I was wrong in saying “America” too. It’s an abstraction. I’ve not been to that land for fifteen years, but I foolishly imagine it through movies and news and talking to fellow-bloggers.

At my daughter’s house in Gloucester last night we lit a coal fire and it took me back to childhood in the Fifties, where this was our only heating. It was hard to light: fanning the flames billowed sulphurous smoke into the room. The fire was a nostalgic and impractical gesture: we still kept a central heating radiator on. I renounce nostalgia! Now is the only time to be.

To see a World in a Grain of Sand
And a Heaven in a Wild Flower,
Hold Infinity in the palm of your hand
And Eternity in an hour


In the “supposed reality”, these are the words of a “genius” William Blake giving school-teachers an excuse to idolize dead poets and consider ourselves lesser mortals separated from the classic authors by a great gulf; thus missing Blake’s point entirely. His words are an impassioned invitation to see for ourselves. He quotes the Book of Numbers, XI, 29:

Would to God that all the Lord’s people were prophets, and that the Lord would put his spirit upon them!

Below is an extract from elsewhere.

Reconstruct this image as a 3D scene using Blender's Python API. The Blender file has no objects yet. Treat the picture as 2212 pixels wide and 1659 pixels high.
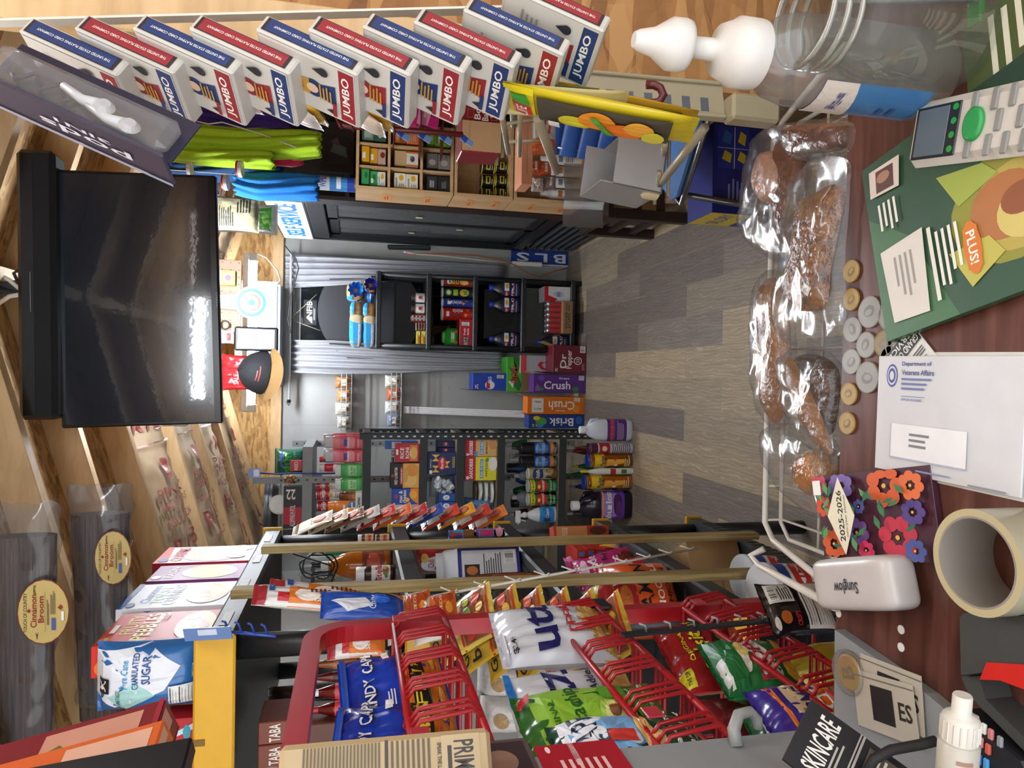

Amen to that. As I walked back, the incense of woodsmoke wafted from behind some hedge, in the gathering gloom.

Pic (click to enlarge): West Wycombe from last year’s sunflower field this evening, showing the Dashwood Mausoleum and the Church of St Laurence topped by the Golden Ball. Just above the horizon, you see the outline of a red kite, a species of hawk now prolific in these parts after near-extinction.

Thursday 15 March 2007

What's in a name?

Am, at present, "moving house" in real life. Packing into cardboard boxes the collected detritus of memories, the flotsam washed in on the waves from a lifetime of experience.

Do I need it all .. that is the question. What book, what piece of paper, what letter from a lover long ago, what picture in a frame. Furniture and fripperies, small statues holding within them the memories of special people and events.

For how much are we held in bondage to the past?